Our parable for today is a hard one to figure. If we look at it as an allegory, we’re confronted by some very problematic images. First, there’s the king. Is this God? Well, if he is, then God is a vengeful tyrant, very much into retribution. When people don’t go to his party and mistreat and murder his slaves, he turns around and burns down their city. Destruction is met with bigger destruction. The bullies are crushed by a bigger bully.
This king seems to have an endless number of slaves. He sends more out to invite different people to come to his feast. Good people and bad people alike, he pulls them off the streets to come to his celebration.
These people come. And to me, this part of the story makes sense. We all are invited to God’s feast, whether we deserve it or not. We’re the guests at the holy banquet. We can come, we can celebrate. Yes.
But then we get to the bit about the fellow who is not wearing a wedding garment. Again the king acts differently from the God I know and love. He rages at the man. He commands him to be bound and ousted from the party — cast away from everything good and warm and joyous into a realm of darkness, where there is weeping and gnashing of teeth. This for being dressed improperly?
Fortunately, this story is not an allegory. We don’t have to get our cues about who God is from how the king acts, thank heavens. Instead it’s a story about where we look.

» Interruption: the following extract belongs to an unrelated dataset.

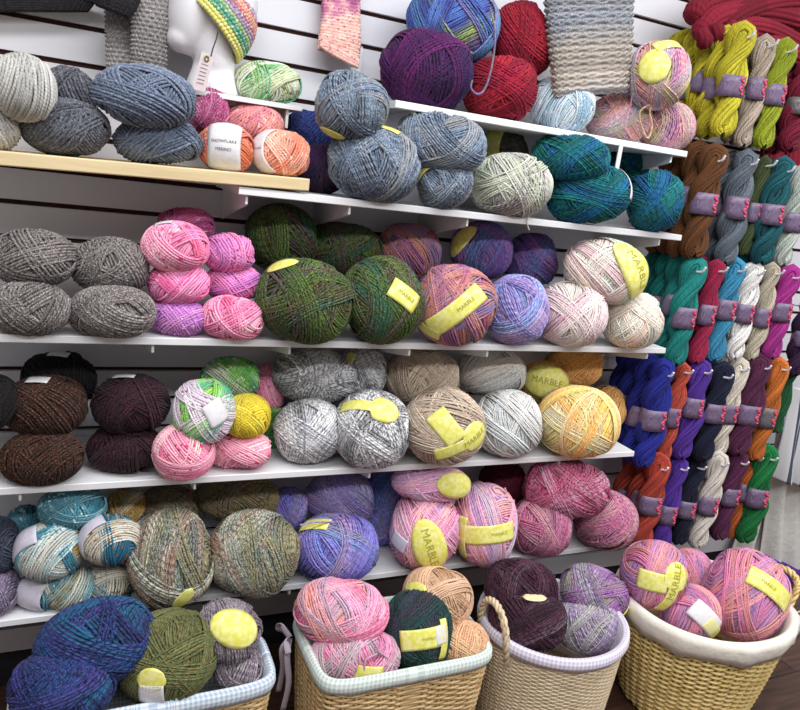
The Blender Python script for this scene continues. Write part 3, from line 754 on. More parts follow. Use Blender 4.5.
# the bare pine board, its right end lying on the white shelf
bz = lambda x: 1.3545 + (x + .131) * .0262
SHELF_Z['board'] = bz
m = MB(); x0, x1, yb, yf, th = -.75, .446, -.012, -.286, .0255
V = []
for x in (x0, x1):
    zt = bz(x); V += [(x, yb, zt), (x, yf + .002, zt), (x, yf, zt - .002), (x, yf, zt - th + .002), (x, yf + .002, zt - th), (x, yb, zt - th)]
m.add(V, [(i, 6 + i, 6 + (i + 1) % 6, (i + 1) % 6) for i in range(6)] + [(0, 1, 4, 5), (1, 2, 3, 4), (6, 11, 10, 7), (7, 10, 9, 8)])
tag(m.build('wooden_board', M_PINE, smooth=False), 'bare pale pine board laid as a shelf under the grey and blue-grey balls', 'shelf')
# the small ledge behind, under the head
e = empty('display_ledge', (.40, -.09, 1.535), 'small white display ledge under the foam head and the spring green ball', 'shelf')
zl = float(at_y(250, 98, -.17)[2])
SHELF_Z['ledge'] = zl
m = MB(); xa, xb = float(at_y(186, 92, -.17)[0]), float(at_y(303, 100, -.17)[0])
box(m, (xa, -.17, zl - .010), (xb, -.001, zl)); m.build('ledge_board', M_WHITE, e, smooth=False)
for x in (xa + .03, xb - .03):
    m = MB(); box(m, (x - .003, -.16, zl - .05), (x + .003, -.001, zl - .0105)); m.build('shelf_bracket', M_BRKT, e, smooth=False)

# ================================================================== YARN BALLS
B = make_ball
g = 'heather balls on the pine board'
B(24, 87, 62, 64, 0, ('board', -.17), 'lightgrey', 'light grey fluffy ball topmost at the left edge of the pine board', g, t=.006, tilt=.35, groups=3, seed=5)
BALLS[-1].c[2] = at_y(24, 88, -.17)[2]; BALLS[-1].rest = None
B(-9, 131, 56, 46, 0, ('board', -.215), 'lightgrey', 'light grey fluffy ball lowest at the left edge of the pine board', g, t=.006, groups=3)
B(70, 93, 56, 46, -14, -.10, 'charcoal', 'charcoal ball behind, between the light grey and the blue-grey balls on the board', g, t=.006, groups=3)
B(66, 134, 92, 54, -6, ('board', -.215), 'charcoal', 'wide charcoal ball lying at the front of the pine board', g, t=.006, groups=3)
B(145, 97, 106, 57, -4, -.19, 'bluegrey', 'large blue-grey heather ball on top of its twin on the pine board', g, t=.006, groups=4)
B(157, 148, 90, 47, -4, ('board', -.215), 'bluegrey', 'blue-grey heather ball under its larger twin on the pine board', g, t=.006, groups=3)
g = 'pink and coral balls at the right end of the pine board'
B(209, 112, 40, 44, -10, -.14, 'magenta', 'magenta streaked ball wedged beside the blue-grey balls on the pine board', g)
B(254, 124, 60, 36, -6, -.14, 'coralpink', 'pink and coral ball on top of the white banded orange ball', g)
B(226, 155, 54, 44, -6, ('board', -.215), 'orange', 'orange and rose ball with a white printed band on the pine board', g,
  bands=[('rect', .12, 0, 86, 60, 29, 'white', 'SNOWFLAKE|MERINO', [(.0, 0, -90, .36), (-.22, 0, -90, .22)])])
B(281, 160, 57, 43, -6, ('board', -.215), 'peach', 'peach ball at the right end of the pine board with its white band half hidden', g,
  bands=[('rect', -.74, .0, 84, 46, 17, 'white', 'SNOWFLAKE', (0, 0, -90, .3))])
B(268, 79, 68, 39, -6, ('ledge', -.11), 'springgreen', 'spring green ball with white and teal patches beside the foam head', None, tilt=.3)

g = 'balls on the shelf under the topmost one'
B(311, 136, 56, 50, 0, -.13, 'royal', 'royal blue ball with dark strands right of the pine board', g, t=.004)
B(322, 173, 50, 48, 0, ('s2', -.13), 'nightpurple', 'dark purple ball half hidden under the royal blue ball', g, t=.004)
gd = 'denim blue balls with yellow labels'
B(351, 107, 73, 66, -10, -.15, 'denim', 'denim blue ball with tan stripes, topmost of the denim balls, left of the topmost shelf', gd, tilt=.6, bands=[('oval', -.55, -.92, 20, 26, 16, 'yellow')])
B(372, 176, 93, 72, -12, ('s2', -.258), 'denim', 'largest denim blue ball lying at the front of the second shelf', gd, groups=8, bands=[('rect', .35, .80, -28, 24, 14, 'yellow')])
B(440, 143, 92, 58, -10, -.17, 'denim', 'wide denim blue ball hanging over its small twin, under the topmost shelf', gd, groups=7, tilt=.2)
B(443, 186, 56, 54, 25, ('s2', -.258), 'denim', 'small denim blue ball with a yellow paper corner, under the wide one', gd, bands=[('rect', -.62, .42, 14, 30, 17, 'yellow')])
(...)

It’s about looking to and celebrating Jesus.
In the language of the Soul the symbol of a wedding banquet is a very big deal. It is the celebration of a change of consciousness — a union of elements that were once completely out of relationship or actively in conflict. Tensions are eased as a completely new understanding pervades our awareness. A wedding is an expression of a resolution, something the psyche celebrates with profound rejoicing.

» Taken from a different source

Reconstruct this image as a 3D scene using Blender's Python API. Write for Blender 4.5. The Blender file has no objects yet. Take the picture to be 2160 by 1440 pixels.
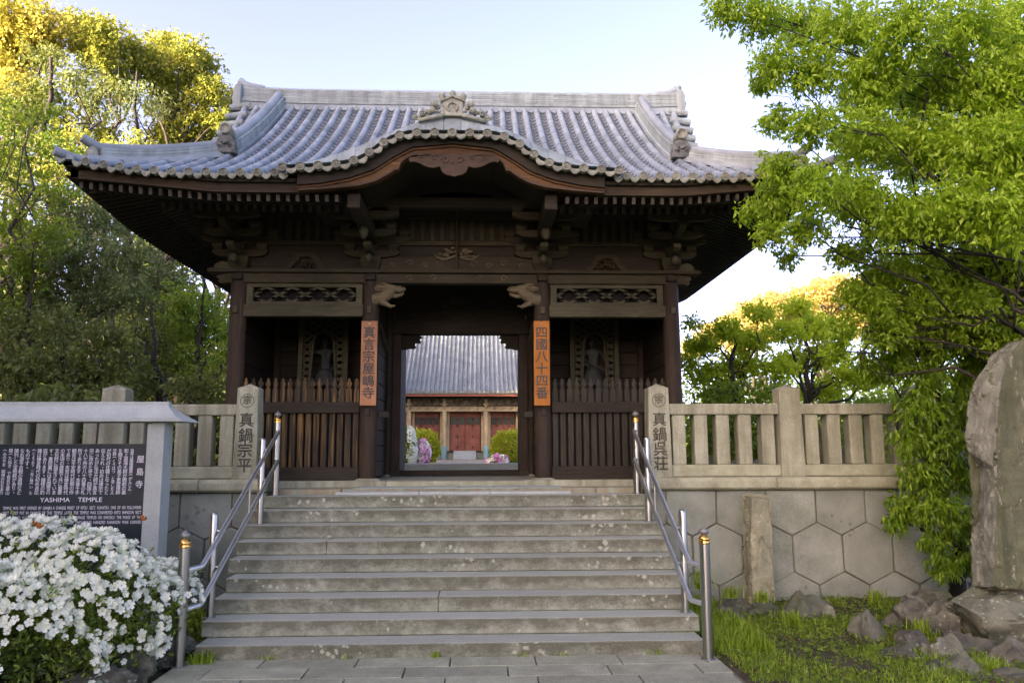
import bpy, bmesh, math, random
import numpy as np
from mathutils import Vector, Matrix, noise

random.seed(7)
rng = np.random.default_rng(7)
scene = bpy.context.scene
COL = scene.collection
R_ = math.radians

# ------------------------------------------------------------------ camera, light, exposure
CAM_H = 1.77
cam_data = bpy.data.cameras.new('camera')
cam_data.sensor_width = 36.0
cam_data.lens = 28.0
cam_data.clip_start = 0.1
cam_data.clip_end = 2000.0
cam = bpy.data.objects.new('camera', cam_data)
COL.objects.link(cam)
YAW, PITCH, ROLL = R_(2.2), R_(7.9), R_(0.2)
_fw = Vector((math.sin(YAW) * math.cos(PITCH), math.cos(YAW) * math.cos(PITCH), math.sin(PITCH)))
_r0 = Vector((math.cos(YAW), -math.sin(YAW), 0))
_u0 = _r0.cross(_fw)
_r = _r0 * math.cos(ROLL) - _u0 * math.sin(ROLL)
_u = _u0 * math.cos(ROLL) + _r0 * math.sin(ROLL)
cam.matrix_world = Matrix(((_r.x, _u.x, -_fw.x, 0), (_r.y, _u.y, -_fw.y, 0), (_r.z, _u.z, -_fw.z, CAM_H), (0, 0, 0, 1)))
scene.camera = cam
FPX = 1680.0


def at(x, y, Y):
    """point of the place seen at photograph pixel (x, y), at distance Y in front of the camera"""
    d = _fw + _r * ((x - 1080) / FPX) + _u * ((720 - y) / FPX)
    return Vector((0, 0, CAM_H)) + d * (Y / d.y)


SUN_DIR = Vector((-0.78, -0.60, 0.20)).normalized()
sun_el = math.asin(SUN_DIR.z)
sun_az = math.atan2(SUN_DIR.x, SUN_DIR.y)
world = bpy.data.worlds.new('World')
scene.world = world
world.use_nodes = True
wn = world.node_tree
wn.nodes.clear()
w_out = wn.nodes.new('ShaderNodeOutputWorld')
w_bg = wn.nodes.new('ShaderNodeBackground')
w_sky = wn.nodes.new('ShaderNodeTexSky')
w_sky.sky_type = 'NISHITA'
w_sky.sun_disc = False
w_sky.sun_elevation = sun_el
w_sky.sun_rotation = sun_az
w_sky.air_density = 0.31
w_sky.dust_density = 3.0
w_sky.ozone_density = 0.0
w_bg.inputs['Strength'].default_value = 0.15
w_tint = wn.nodes.new('ShaderNodeMix')
w_tint.data_type = 'RGBA'
w_tint.blend_type = 'MULTIPLY'
w_tint.inputs[0].default_value = 1.0
w_tint.inputs[7].default_value = (1.11, 0.90, 0.96, 1)      # slightly lavender evening air
wn.links.new(w_sky.outputs[0], w_tint.inputs[6])
wn.links.new(w_tint.outputs[2], w_bg.inputs['Color'])
wn.links.new(w_bg.outputs[0], w_out.inputs['Surface'])
sun_data = bpy.data.lights.new('sun', 'SUN')
sun_data.energy = 2.0
sun_data.angle = R_(0.5)
sun_data.color = (1.0, 0.86, 0.62)
sun = bpy.data.objects.new('sun', sun_data)
COL.objects.link(sun)
sun.rotation_euler = SUN_DIR.to_track_quat('Z', 'Y').to_euler()
scene.view_settings.view_transform = 'Standard'
scene.view_settings.look = 'None'
scene.view_settings.exposure = 3.22
scene.view_settings.gamma = 1.0
scene.render.engine = 'CYCLES'
scene.cycles.use_denoising = True
scene.cycles.max_bounces = 8
scene.cycles.diffuse_bounces = 4
scene.cycles.transmission_bounces = 4
scene.cycles.caustics_reflective = False
scene.cycles.caustics_refractive = False
scene.cycles.sample_clamp_indirect = 6.0

# ------------------------------------------------------------------ materials


class NT:
    def __init__(self, name):
        self.m = bpy.data.materials.new(name)
        self.m.use_nodes = True
        self.t = self.m.node_tree
        self.t.nodes.clear()
        self.out = self.n('ShaderNodeOutputMaterial')

    def n(self, kind, **kw):
        x = self.t.nodes.new(kind)
        for k, v in kw.items():
            setattr(x, k, v)
        return x

    def l(self, a, b):
        self.t.links.new(a, b)

    def ramp(self, src, stops, interp='LINEAR'):
        r = self.n('ShaderNodeValToRGB')
        r.color_ramp.interpolation = interp
        e = r.color_ramp.elements
        while len(e) < len(stops):
            e.new(0.5)
        for i, (p, c) in enumerate(stops):
            e[i].position = p
            e[i].color = (*c, 1) if not isinstance(c, (int, float)) else (c, c, c, 1)
        self.l(src, r.inputs[0])
        return r.outputs[0]

    def noise(self, vec, scale, detail=5.0, rough=0.55):
        x = self.n('ShaderNodeTexNoise')
        x.inputs['Scale'].default_value = scale
        x.inputs['Detail'].default_value = detail
        x.inputs['Roughness'].default_value = rough
        self.l(vec, x.inputs['Vector'])
        return x.outputs['Fac']

    def pos(self, stretch=(1, 1, 1), kind='world'):
        if kind == 'world':
            v = self.n('ShaderNodeNewGeometry').outputs['Position']
        else:
            v = self.n('ShaderNodeTexCoord').outputs['Object']
        mp = self.n('ShaderNodeMapping')
        mp.inputs['Scale'].default_value = stretch
        self.l(v, mp.inputs['Vector'])
        return mp.outputs[0]

    def mix(self, fac, a, b, mode='MIX'):
        x = self.n('ShaderNodeMix', data_type='RGBA', blend_type=mode)
        for sock, v in ((x.inputs[0], fac), (x.inputs[6], a), (x.inputs[7], b)):
            if hasattr(v, 'is_output'):
                self.l(v, sock)
            elif isinstance(v, (int, float)):
                sock.default_value = v
            else:
                sock.default_value = (*v, 1)
        return x.outputs[2]

    def principled(self, color, rough=0.8, metal=0.0, bump=None, bump_strength=0.3, bump_dist=0.01, spec=0.3):
        p = self.n('ShaderNodeBsdfPrincipled')
        if hasattr(color, 'is_output'):
            self.l(color, p.inputs['Base Color'])
        else:
            p.inputs['Base Color'].default_value = (*color, 1)
        if hasattr(rough, 'is_output'):
            self.l(rough, p.inputs['Roughness'])
        else:
            p.inputs['Roughness'].default_value = rough
        p.inputs['Metallic'].default_value = metal
        p.inputs['Specular IOR Level'].default_value = spec
        if bump is not None:
            b = self.n('ShaderNodeBump')
            b.inputs['Strength'].default_value = bump_strength
            b.inputs['Distance'].default_value = bump_dist
            self.l(bump, b.inputs['Height'])
            self.l(b.outputs[0], p.inputs['Normal'])
        self.l(p.outputs[0], self.out.inputs['Surface'])
        return p

    def objrand(self, color, amt):
        """a small lightness difference from piece to piece"""
        r = self.n('ShaderNodeObjectInfo').outputs['Random']
        g = self.ramp(r, [(0, 1 - amt), (1, 1 + amt)])
        return self.mix(1.0, color, g, 'MULTIPLY')


def stone(name, a, b, blotch=None, blotch_scale=9.0, blotch_at=0.62, speck=0.35, scale=2.5, rough=0.9, bump=0.5,
          rand=0.08, streak=None, moss=None):
    t = NT(name)
    P = t.pos()
    col = t.ramp(t.noise(P, scale, 8, 0.62), [(0.32, a), (0.68, b)])
    if streak:
        s = t.noise(t.pos((5, 5, 0.5)), 1.6, 6, 0.6)
        col = t.mix(t.ramp(s, [(0.42, 0.0), (0.66, 0.9)]), col, streak)
    if moss:
        s = t.noise(P, 1.3, 7, 0.65)
        col = t.mix(t.ramp(s, [(0.5, 0.0), (0.7, 0.7)]), col, moss)
    if blotch:
        v = t.n('ShaderNodeTexVoronoi')
        v.inputs['Scale'].default_value = blotch_scale
        wob = t.mix(0.08, P, t.n('ShaderNodeTexNoise').outputs['Color'], 'ADD')
        t.l(wob, v.inputs['Vector'])
        gate = t.noise(P, 1.1, 4)
        d = t.n('ShaderNodeMath', operation='ADD')
        t.l(v.outputs['Distance'], d.inputs[0])
        inv = t.ramp(gate, [(0.4, 0.5), (blotch_at, 0.0)])
        t.l(inv, d.inputs[1])
        col = t.mix(t.ramp(d.outputs[0], [(0.20, 0.75), (0.30, 0.0)]), col, blotch)
    fine = t.noise(P, 160, 3, 0.7)
    col = t.mix(1.0, col, t.ramp(fine, [(0.3, 1 - speck), (0.7, 1 + speck)]), 'MULTIPLY')
    if rand:
        col = t.objrand(col, rand)
    h = t.noise(P, 38, 7, 0.7)
    t.principled(col, rough, bump=h, bump_strength=bump, bump_dist=0.008)
    return t.m


def wood(name, a, b, rough=0.75, axis='x', worn=None, worn_at=(0.56, 0.72), rand=0.15, bump=0.4, kind='world'):
    t = NT(name)
    st = {'x': (1.2, 14, 14), 'y': (14, 1.2, 14), 'z': (14, 14, 1.2)}[axis]
    P = t.pos(st, kind)
    g = t.noise(P, 3.0, 7, 0.65)
    col = t.ramp(g, [(0.3, a), (0.7, b)])
    big = t.noise(t.pos(), 1.7, 4)
    col = t.mix(1.0, col, t.ramp(big, [(0.3, 0.75), (0.7, 1.25)]), 'MULTIPLY')
    if worn:
        st2 = {'x': (0.9, 18, 18), 'y': (18, 0.9, 18), 'z': (22, 22, 0.9)}[axis]
        wv = t.noise(t.pos(st2), 1.4, 5, 0.6)
        col = t.mix(t.ramp(wv, [(worn_at[0], 0.0), (worn_at[1], 1.0)]), col, worn)
    if rand:
        col = t.objrand(col, rand)
    t.principled(col, rough, bump=g, bump_strength=bump, bump_dist=0.004)
    return t.m


def leaf(name, dark, mid, light, trans, tmix=0.45, rough=0.5):
    t = NT(name)
    geo = t.n('ShaderNodeNewGeometry')
    col = t.ramp(geo.outputs['Random Per Island'], [(0.0, dark), (0.5, mid), (1.0, light)])
    tr = t.mix(0.6, col, trans)
    p = t.n('ShaderNodeBsdfPrincipled')
    t.l(col, p.inputs['Base Color'])
    p.inputs['Roughness'].default_value = rough
    p.inputs['Specular IOR Level'].default_value = 0.35
    q = t.n('ShaderNodeBsdfTranslucent')
    t.l(tr, q.inputs['Color'])
    mx = t.n('ShaderNodeMixShader')
    mx.inputs[0].default_value = tmix
    t.l(p.outputs[0], mx.inputs[1])
    t.l(q.outputs[0], mx.inputs[2])
    t.l(mx.outputs[0], t.out.inputs['Surface'])
    return t.m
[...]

Jesus often alludes to himself as the bridegroom. As the Gospel of John professes, he brings a new consciousness, a light in the darkness of human comprehension. As the bridegroom, he symbolizes resolution. He is the interface between God and humanity — God with skin on.
In the middle of human history, God stuffed God’s self into human form and became this being who was at once completely divine and completely human. He tented among us. The Divine became human in order that humans might become divine.
The radical thing is not what Jesus teaches, what he asks us to do. No, the radical thing is where he tells us to look. What is most important in this lifetime? What is most valuable — more valuable than gold or jewels, than your business, your status, what people think of you, your possessions or your family? What is the one truth that remains with us through changes of fortune, losses and gains — the one truth that will set us free?
It is the relationship between each one of us and God. There is no greater purpose in life, no more significant undertaking, than to find and build up this relationship. This is the only thing that lasts, the one thing we can always take with us, the one thing that matters.
To be in relationship with God we need simply to turn again and turn again toward God. We don’t have to worry about the things in us which pull us away — the old perspective that is not wearing a wedding garment because it doesn’t understand. In relationship with God, relationship with God is built.
As it’s said in our second lesson, from Paul’s letter to the Phillipians:
“Rejoice in the Lord always; again I will say, Rejoice. Let your gentleness be known to everyone. The Lord is near. Do not worry about anything, but in everything by prayer and supplication with thanksgiving let your requests be made known to God. And the peace of God, which surpasses all understanding, will guard your hearts and your minds in Christ Jesus.”